Begitulah. The Power of Words.
Satu hal yang sebenarnya nggak begitu buruk bisa jadi berkali lipat lebih buruk karena kata-kata.


Oh, tapi akhirnya saya nggak kuliah di UNTAN. Sebenarnya sempat masuk beberapa minggu, sempat ikut OSPEK sehari pula, tapi sekarang saya memutuskan nggak masuk-masuk lagi.
Okeh, keluarga saya bukannya jadi bangkrut sehingga aku terpaksa berhenti dan jualan daun ubi, tapi saya diterima kuliah di tempat lain.
Bukan ITB, sayang sekali, tapi STAN. Yeah, STAN, dengan spesialisasi Pajak.
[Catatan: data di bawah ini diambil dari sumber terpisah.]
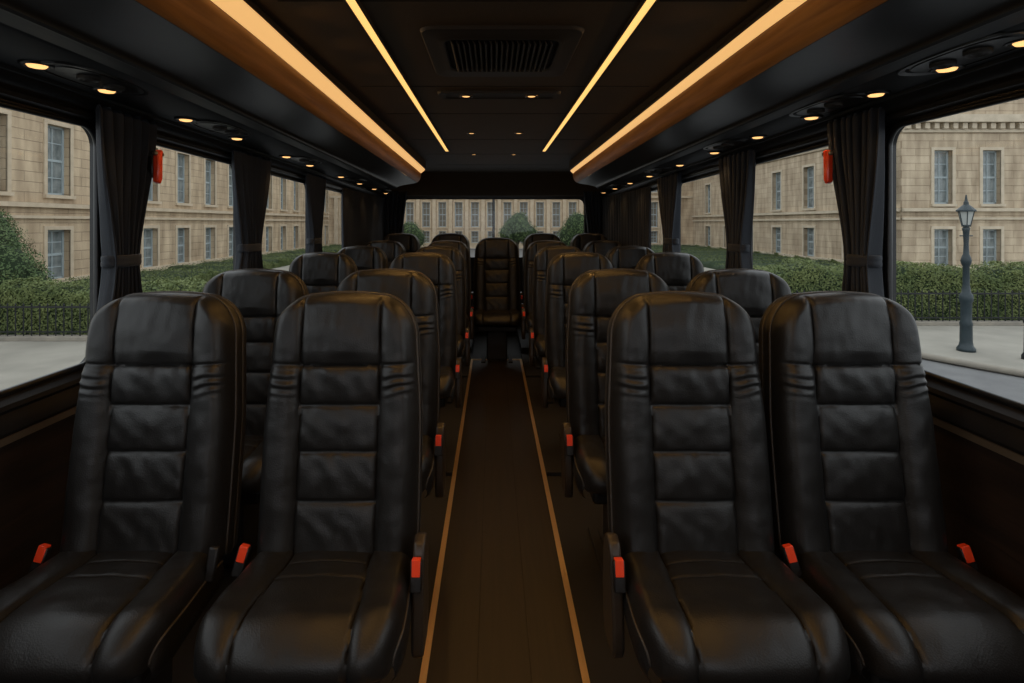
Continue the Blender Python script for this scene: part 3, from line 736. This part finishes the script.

Me, Mikochin, the one who always wants to be a super-brain genius programmer (thanks for so many manga characters which represent that)... now going to be a Tax Accountant.

That's why, this post's titled '180 Degrees'--whatever it may means. 
Maksudku, awalnya saya ingin kuliah di ITB, dan betapa menyedihkan, gagal. Okelah saya di UNTAN, at least saya di jurusan yang saya sukai, tapi akhirnya saya terdampar di suatu tempat yang namanya saja mengandung kata 'Akuntansi'.
Yang, seperti semua orang ketahui, jelas-jelas sama sekali bukan jurusan IPA.

Tahu nggak, dulu saya paling nggak suka orang yang di SMA nya jurusan IPA, terus kuliahnya nyasar ke jurusan IPS. Buat saya, apaan tuh, menyia-nyiakan waktu 2 tahun cuma untuk belajar dari awal sesuatu yang sama sekali lain.
Dan sekarang! Well, look, here i am. Terdampar.

Aaah, once again, the power of words. 
The only right thing to do about it is just pray to God, hope what i've said about Si Cemen would never came back to me.
Everyone doesn't ever want to be bullied. Especially me. Not anymore.